January 20, 2015
January 20, 2015
Last week, the Institute on Taxation and Economic Policy released Who Pays?, a report that examines the state and local tax system in all 50 states. The analysis concludes that every state’s tax system is regressive, meaning the lower one’s income, the higher one’s tax rate.
Not surprisingly, the report ruffled a few feathers. It’s about taxes, after all. A few critics cried foul because the study, which made clear it’s an analysis of state and local tax systems, only discussed state and local tax systems. Such a focus doesn’t paint a complete picture of all taxes people pay, they argue. Well, no kidding. Proponents of progressive taxes made a similar argument in 2012 when Mitt Romney made his widely disproven, notoriously wrong remark that 47 percent of the population doesn’t pay any taxes, based on a narrow analysis of federal income taxes.
State governors and lawmakers have a clear set of policies they can control. Federal tax laws are not among them. State and local tax systems fund all manner of public services that benefit all state residents, including public education, public health and safety, and infrastructure. How states fund these vital services and who the responsibility falls on to pay for them are precisely the questions state policymakers should be debating.
It is indisputable that states are raising revenue in a regressive way that demands a greater share of income from those who have the least. When state lawmakers are forced to deal with difficult fiscal circumstances that may require tax hikes, what they need to know is who’s getting hit hardest to begin with. And that’s exactly what the Who Pays? report shows.
If it is easy to conclude from Who Pays? that states seeking to increase taxes should not look first to low- and middle-income families, including federal taxes makes this conclusion even more obvious. An April 2014 report from Citizens for Tax Justice shows that the lion’s share of taxes paid by low- and middle-income people are state and local. Yes, our collective federal and state tax system is somewhat progressive overall, but that doesn’t mean states should be absolved from imposing an unconscionably high tax rate on Americans living at or below the poverty line. If our tax system is indirectly contributing to income inequality, state and local taxes are the main reason why.
For those who would argue that regressive state taxes are just fine because the federal system makes taxes more progressive, well, please make that argument to the low-income families in Washington state who pay an effective state tax rate of 16.8 percent while the richest 1 percent pay only 2.4 percent. And while you’re at it, make your case to the residents of Kansas who are dealing with the fallout from Gov. Sam Brownback’s failed supply-side experiment that cut state taxes for businesses and the very rich – and raised taxes on lower-income residents. It’s well documented that Kansas’s irresponsible tax cuts have left the state struggling to raise enough revenue to adequately fund basic public services.

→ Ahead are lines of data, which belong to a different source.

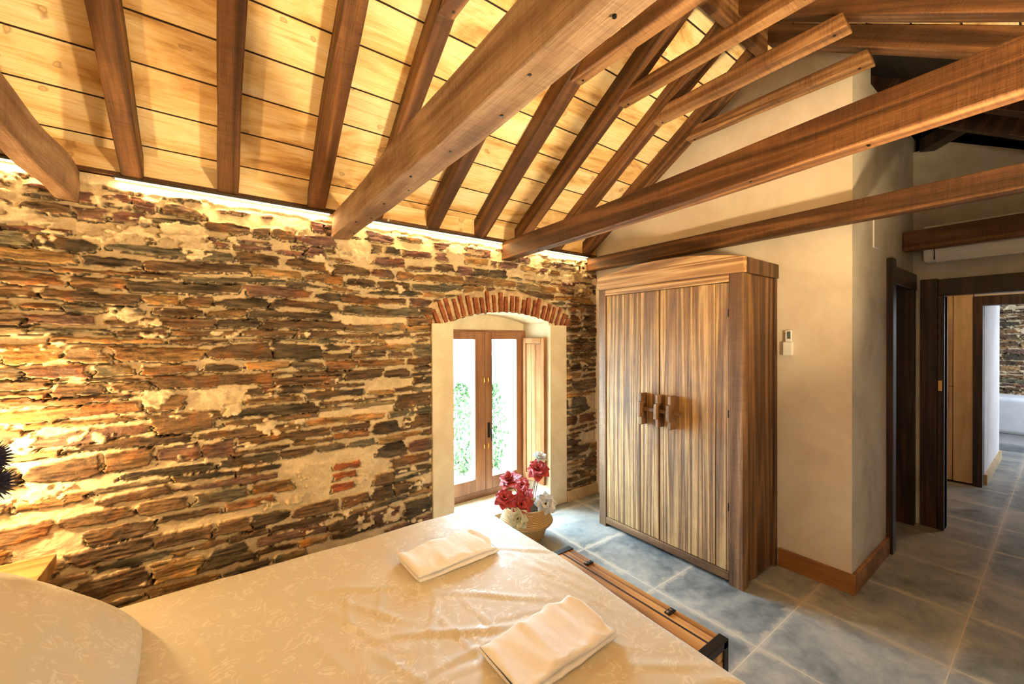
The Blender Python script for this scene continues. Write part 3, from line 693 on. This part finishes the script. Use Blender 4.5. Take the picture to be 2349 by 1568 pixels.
MB().box((XQ - .034, .612, 1.15), (XQ - .0305, .634, 1.235)).build('strike_plate', M['brass'], jm)
MB().box((XQ - .022, -.42, 0), (XQ + .10, -.33, 1.93)).build('jamb', M['dark_door'], d2, bevel=.003)
# hall: full height cupboard and the far doorway
hc = thing('hall_cupboard', (6.58, .75, 0), 'light wood hall cupboard with flat doors seen through the doorway', 'cupboard')
MB().box((6.575, .598, 0), (6.599, 1.018, 2.42)).build('carcass', M['groove'], hc)
MB().box((6.56, .753, 0.02), (6.575, 1.015, 1.052)).build('door', M['hall_cab'], hc); MB().box((6.56, .753, 1.058), (6.575, 1.015, 2.42)).build('door', M['hall_cab'], hc)
MB().box((6.56, .603, 0.02), (6.575, .747, 2.42)).build('door', M['hall_cab'], hc)
d3 = thing('door_3', (6.65, .1, 0), None, None, kind='structure')
MB().box((6.545, .535, 0), (6.70, .602, 2.03)).build('jamb', M['dark_door'], d3); MB().box((6.545, -.42, 1.93), (6.70, .534, 2.03)).build('header', M['dark_door'], d3); MB().box((6.545, -.42, 0), (6.70, -.35, 1.93)).build('jamb', M['dark_door'], d3)
struct(MB().box((6.70, .512, 0), (8.32, .533, .11)).box((8.30, .533, 0), (8.32, 1.9, .11)).build('baseboard_hall', M['tilebase']))
fb = thing('bed', (9.9, 0, 0), 'bed under a white blanket against the far stone wall beyond both doorways', 'bed', 'beds')
MB().box((9.50, -1.2, .16), (10.17, 1.6, .70)).build('mattress', M['white_cover'], fb, bevel=.06, seg=4)
MB().box((9.58, -1.18, 0), (10.2, 1.58, .15)).build('bed_base', M['white_cover'], fb)

# air conditioner
ac = thing('air_conditioner', (4.7, .3, 2.2), 'white wall air conditioner partly hidden behind a tie beam', 'air conditioner')
MB().prism([(4.849, 2.205), (4.66, 2.20), (4.63, 2.235), (4.615, 2.30), (4.615, 2.44), (4.64, 2.485), (4.849, 2.49)], 1, -.15, .695).build('casing', M['white'], ac, bevel=.008)
MB().prism([(4.668, 2.194), (4.624, 2.236), (4.609, 2.288), (4.612, 2.29), (4.628, 2.24), (4.672, 2.199)], 1, -.08, .625).build('louvre', M['white'], ac)
MB().box((4.607, .628, 2.21), (4.64, .632, 2.30)).build('louvre_gap', M['seam'], ac)
cb = MB().box((3.628, .782, 2.205), (3.640, .7895, 2.40)).box((3.640, .782, 2.205), (3.74, .7895, 2.213))
tag(cb.build('cable_cover', M['white']), 'thin white cable cover on the grey plaster return wall', 'cable cover')
rc = thing('remote_holder', (3.16, 1.13, 1.46), 'white remote control holder on the plaster wall beside the wardrobe', 'remote holder')
MB().box((3.148, 1.103, 1.468), (3.179, 1.158, 1.560)).build('holder', M['white'], rc, bevel=.004)
rm = thing('remote_control', (3.16, 1.13, 1.5), 'white remote control with grey screen standing in its wall holder', 'remote control')
MB().box((3.153, 1.108, 1.561), (3.172, 1.146, 1.640)).build('body', M['white'], rm, bevel=.004)
MB().box((3.1505, 1.113, 1.582), (3.153, 1.133, 1.632)).build('screen', M['screen'], rm)

# ================================================================== WARDROBE
wd = thing('wardrobe', (2.92, 1.78, 0), 'tall rustic wooden wardrobe with arched crown and two plank doors', 'wardrobe')
XF = 2.655
MB().box((XF, 1.197, 0), (XF + .07, 1.283, 2.0), jit=.002).build('stile', M['ward_frame'], wd, bevel=.004)
MB().box((XF, 2.303, 0), (XF + .07, 2.375, 2.0), jit=.002).build('stile', M['ward_frame'], wd, bevel=.004)
MB().box((XF - .004, 1.284, 1.95), (XF + .05, 2.302, 1.998)).build('top_rail', M['ward_crown'], wd, bevel=.003)
MB().box((XF, 1.284, .027), (XF + .05, 2.302, .080)).build('bottom_rail', M['ward_rail'], wd, bevel=.004)
for nm, ys in (('left', [(1.799, 1.961), (1.965, 2.300)]), ('right', [(1.286, 1.371), (1.375, 1.789)])):
    dm = MB()
    for a, b in ys: dm.box((XF + .008, a, .083), (XF + .035, b, 1.946), random.random(), jit=.0008)
    dr = dm.build('door', M['ward_front'], wd, bevel=.004)
    MB().box((XF + .028, ys[0][0] + .001, .09), (XF + .034, ys[1][1] - .001, 1.94)).build('groove_backing', M['groove'], dr)
    if nm == 'right':
        for z in (.5, 1.1, 1.75): MB().box((XF + .001, 1.283, z - .025), (XF + .010, 1.290, z + .025)).build('hinge', M['black_metal'], dr)
MB().box((XF + .04, 1.785, .083), (XF + .05, 1.803, 1.946)).build('door_gap', M['groove'], wd)
def hnd(y):
    h = MB()
    for z0, z1 in ((.937, .998), (1.112, 1.175)): h.box((XF - .062, y - .012, z0), (XF + .008, y + .012, z1), jit=.001)
    h.box((XF - .085, y - .013, .998), (XF - .050, y + .011, 1.112), jit=.001)
    h.box((XF - .052, y - .010, .990), (XF + .008, y + .009, 1.12), jit=.0)
    return h
for y in (1.911, 1.770, 1.668): hnd(y).build('latch_bracket', M['ward_frame'], wd, bevel=.003)
MB().box((XF - .046, 1.598, 1.042), (XF - .020, 1.895, 1.070), jit=.001).build('latch_peg', M['ward_rail'], wd, bevel=.003)
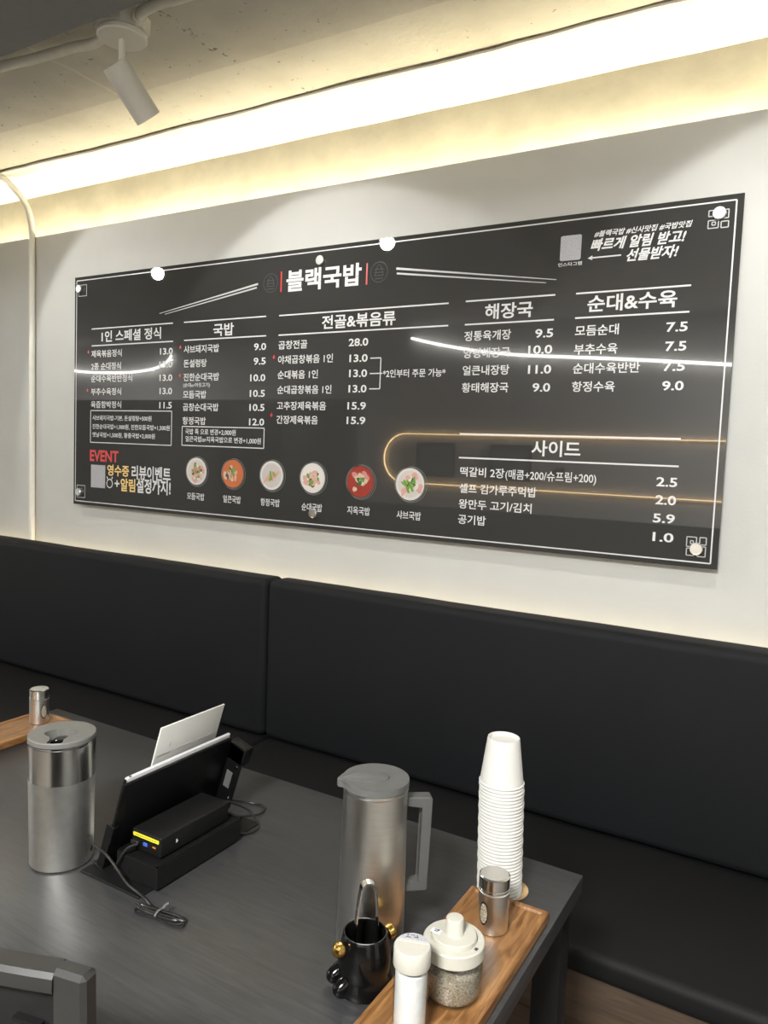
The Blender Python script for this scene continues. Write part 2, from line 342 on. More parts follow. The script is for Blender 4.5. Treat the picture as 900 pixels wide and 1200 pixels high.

These kinds of facts should be the starting point for tax reform debate in the states—not nuanced ideological arguments that seek to justify regressive state and local taxes because the federal system is comparatively progressive.
Those of us who advocate for just, progressive tax policies are accustomed to anti-tax advocates dangling shiny objects and trying to detract from big picture questions about how to raise revenue in a fair way. But criticizing a 50-state analysis for analyzing 50 states, not the federal system, is an obvious red herring.